Hiding not far beneath the surface of each of these disarmingly simple desires is the truest self within each of these people, a self denied during ordinary living, yet a self that finally breaks out tragically close to the end. What might have happened if this true self had been set free to act and fulfill these desires earlier in life, when it wasn’t so safe to let the true self out? Souls passionately seek other souls. Souls seek union through love for the souls of those near at hand. Souls seek justice by merging with the grief and yearning of souls more distant. When genuine love and justice are in motion, true self has been set loose in the world and astonishing things follow.
The two people who spoke as true selves most clearly to our nation were Abraham Lincoln and Dr. King. They are our most exemplary Americans and our brightest beacons.
Speaking before the Civil War had even ended, Lincoln’s Second Inaugural was a clarion call to reunion among souls set to unspeakable brutality against one another: “With malice toward none, with charity for all…let us care for him [north and south] who shall have borne the battle and for his widow and orphans, to do all which may achieve a just and lasting peace.” Still guided by “the better angels of our nature” of his First Inaugural, Lincoln saw beyond bodies fallen on the battlefield or men rejoicing drunkenly in victory or despairing drunkenly in defeat, and allowed his very soul to yearn out loud for a nearly unthinkable justice that would enable charity for all to overcome bitterness because all God’s souls, in Lincoln’s holy vision, were worthy. Lincoln brooked no distraction from the grey or blue uniforms that only separated souls from one another.
Speaking to Memphis’ sanitation workers the night before his assassination, Dr. King said, “We are determined to be people…we are God’s children…we don’t have to live like we are forced to live.” He yearned for justice for the city’s garbagemen at the cost of his life.
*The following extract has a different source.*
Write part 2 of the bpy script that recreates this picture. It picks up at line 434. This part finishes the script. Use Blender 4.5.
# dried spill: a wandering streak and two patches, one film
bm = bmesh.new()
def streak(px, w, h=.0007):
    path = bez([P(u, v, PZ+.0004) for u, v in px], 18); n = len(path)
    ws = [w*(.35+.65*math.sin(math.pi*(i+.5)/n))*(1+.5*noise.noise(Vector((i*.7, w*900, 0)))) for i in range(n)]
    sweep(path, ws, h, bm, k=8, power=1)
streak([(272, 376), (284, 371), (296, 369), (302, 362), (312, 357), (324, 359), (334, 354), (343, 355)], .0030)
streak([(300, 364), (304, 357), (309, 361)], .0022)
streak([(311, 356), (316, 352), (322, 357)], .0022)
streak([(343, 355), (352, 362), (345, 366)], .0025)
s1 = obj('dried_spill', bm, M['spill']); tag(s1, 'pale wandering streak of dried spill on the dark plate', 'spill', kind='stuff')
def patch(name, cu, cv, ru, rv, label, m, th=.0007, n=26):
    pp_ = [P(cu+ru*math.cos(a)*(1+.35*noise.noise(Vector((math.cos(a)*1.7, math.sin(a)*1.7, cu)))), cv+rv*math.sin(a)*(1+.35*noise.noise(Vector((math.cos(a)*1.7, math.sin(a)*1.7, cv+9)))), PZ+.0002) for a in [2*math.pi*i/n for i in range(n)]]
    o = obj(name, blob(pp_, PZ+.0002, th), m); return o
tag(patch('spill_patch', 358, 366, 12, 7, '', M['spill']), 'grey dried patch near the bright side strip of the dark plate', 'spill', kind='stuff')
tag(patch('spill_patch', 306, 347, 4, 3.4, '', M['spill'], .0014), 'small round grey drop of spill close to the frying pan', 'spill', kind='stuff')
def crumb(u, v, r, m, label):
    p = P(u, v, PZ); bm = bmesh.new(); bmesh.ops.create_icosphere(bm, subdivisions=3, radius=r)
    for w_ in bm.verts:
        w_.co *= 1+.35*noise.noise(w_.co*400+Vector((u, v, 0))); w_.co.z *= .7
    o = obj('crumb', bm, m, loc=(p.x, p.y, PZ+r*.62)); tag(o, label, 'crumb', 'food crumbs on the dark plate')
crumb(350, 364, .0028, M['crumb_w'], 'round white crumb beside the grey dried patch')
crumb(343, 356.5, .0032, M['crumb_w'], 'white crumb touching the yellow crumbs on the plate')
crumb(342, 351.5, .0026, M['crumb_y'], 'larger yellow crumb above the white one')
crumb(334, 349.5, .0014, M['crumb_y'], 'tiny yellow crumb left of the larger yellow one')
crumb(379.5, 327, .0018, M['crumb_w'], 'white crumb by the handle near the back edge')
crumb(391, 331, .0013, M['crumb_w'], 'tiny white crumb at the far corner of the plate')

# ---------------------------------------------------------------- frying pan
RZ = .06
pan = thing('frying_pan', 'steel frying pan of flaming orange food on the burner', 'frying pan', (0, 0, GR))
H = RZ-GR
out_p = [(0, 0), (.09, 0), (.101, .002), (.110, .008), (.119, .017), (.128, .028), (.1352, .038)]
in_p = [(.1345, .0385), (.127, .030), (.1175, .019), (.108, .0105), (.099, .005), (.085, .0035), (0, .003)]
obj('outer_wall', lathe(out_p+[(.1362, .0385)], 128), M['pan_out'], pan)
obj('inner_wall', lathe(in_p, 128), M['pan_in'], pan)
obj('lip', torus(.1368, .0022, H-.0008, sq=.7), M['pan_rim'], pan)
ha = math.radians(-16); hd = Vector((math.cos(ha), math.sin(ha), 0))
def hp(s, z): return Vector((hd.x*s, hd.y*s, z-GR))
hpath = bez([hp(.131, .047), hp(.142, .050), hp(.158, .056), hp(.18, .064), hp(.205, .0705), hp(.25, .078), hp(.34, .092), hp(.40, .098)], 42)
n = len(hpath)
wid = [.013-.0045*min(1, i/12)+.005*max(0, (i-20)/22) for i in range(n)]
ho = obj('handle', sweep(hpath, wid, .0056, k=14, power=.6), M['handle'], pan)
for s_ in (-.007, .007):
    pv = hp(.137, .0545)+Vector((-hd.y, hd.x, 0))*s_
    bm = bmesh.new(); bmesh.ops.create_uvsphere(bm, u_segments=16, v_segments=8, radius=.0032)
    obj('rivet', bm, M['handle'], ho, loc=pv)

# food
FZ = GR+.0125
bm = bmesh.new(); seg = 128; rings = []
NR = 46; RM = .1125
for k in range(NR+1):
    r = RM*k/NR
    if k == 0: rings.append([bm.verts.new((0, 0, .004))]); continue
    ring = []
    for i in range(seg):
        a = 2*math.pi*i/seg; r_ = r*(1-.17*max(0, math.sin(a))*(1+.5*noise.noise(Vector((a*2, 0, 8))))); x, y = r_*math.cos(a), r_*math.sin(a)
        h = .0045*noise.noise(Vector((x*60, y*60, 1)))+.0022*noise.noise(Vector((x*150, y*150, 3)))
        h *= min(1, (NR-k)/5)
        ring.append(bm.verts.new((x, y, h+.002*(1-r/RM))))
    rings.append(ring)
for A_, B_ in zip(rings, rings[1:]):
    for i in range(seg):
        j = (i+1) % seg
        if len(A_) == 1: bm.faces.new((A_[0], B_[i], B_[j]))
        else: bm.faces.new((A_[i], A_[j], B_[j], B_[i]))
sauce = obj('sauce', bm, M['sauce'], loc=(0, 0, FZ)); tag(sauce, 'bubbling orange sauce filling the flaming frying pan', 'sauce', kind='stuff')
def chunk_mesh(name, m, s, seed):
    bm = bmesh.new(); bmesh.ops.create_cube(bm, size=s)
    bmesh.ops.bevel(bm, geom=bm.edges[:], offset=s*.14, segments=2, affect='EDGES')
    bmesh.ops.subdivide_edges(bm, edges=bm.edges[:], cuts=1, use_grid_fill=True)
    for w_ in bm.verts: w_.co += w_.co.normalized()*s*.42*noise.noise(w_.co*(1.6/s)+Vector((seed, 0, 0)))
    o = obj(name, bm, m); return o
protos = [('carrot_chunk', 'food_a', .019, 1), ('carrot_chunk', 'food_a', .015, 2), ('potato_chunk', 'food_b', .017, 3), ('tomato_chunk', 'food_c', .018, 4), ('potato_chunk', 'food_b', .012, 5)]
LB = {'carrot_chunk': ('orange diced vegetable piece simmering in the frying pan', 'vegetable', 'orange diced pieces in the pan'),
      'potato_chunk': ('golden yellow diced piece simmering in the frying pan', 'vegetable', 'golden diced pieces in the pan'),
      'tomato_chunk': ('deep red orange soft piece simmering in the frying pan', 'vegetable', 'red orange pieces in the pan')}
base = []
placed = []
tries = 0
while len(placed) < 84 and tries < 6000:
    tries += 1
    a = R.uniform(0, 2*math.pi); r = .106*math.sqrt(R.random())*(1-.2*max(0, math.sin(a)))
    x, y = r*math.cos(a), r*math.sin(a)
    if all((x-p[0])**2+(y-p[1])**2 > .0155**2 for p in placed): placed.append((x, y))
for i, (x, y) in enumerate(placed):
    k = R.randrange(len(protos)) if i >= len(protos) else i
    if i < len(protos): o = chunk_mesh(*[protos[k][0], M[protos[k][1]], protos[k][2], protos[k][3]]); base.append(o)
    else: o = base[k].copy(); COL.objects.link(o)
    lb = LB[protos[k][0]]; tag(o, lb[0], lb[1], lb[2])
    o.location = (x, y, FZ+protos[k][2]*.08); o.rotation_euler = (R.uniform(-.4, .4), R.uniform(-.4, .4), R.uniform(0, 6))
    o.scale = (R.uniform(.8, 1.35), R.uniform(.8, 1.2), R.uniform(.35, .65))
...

So, that same night he declared that he had been to the mountaintop and “seen the Promised Land…I’m not fearing any man…mine eyes have seen the glory of the coming of the Lord.” No act, by any man, could separate Dr. King from a justice that acknowledged the eternal souls of men who hauled off rich peoples’ garbage in Memphis, grieved for the souls of the police who beat them, loved the demonstrators who stood shoulder to shoulder with him, understood the soul of the man in the White House and prayed to God almighty for the soul of any man who might kill him—in other words, all the souls that burned with holy brightness in a vision such as his, even if many of them could not see the soul within themselves.
True selves such as Lincoln’s and King’s—and yours and mine when we break free—reach far beyond the pessimism and fatalism of the life we are dealt. What might you do when your true self peeks out through the cracks of your careworn life—looks without hesitation past the differences of race, gender, orientation, class or politics that always seek to separate souls and put them down—and seeks, instead, to draw them close in love and justice? Can you glimpse the burning truth that God created us all when you look into the faces of your brothers and sisters, and seeing, then act?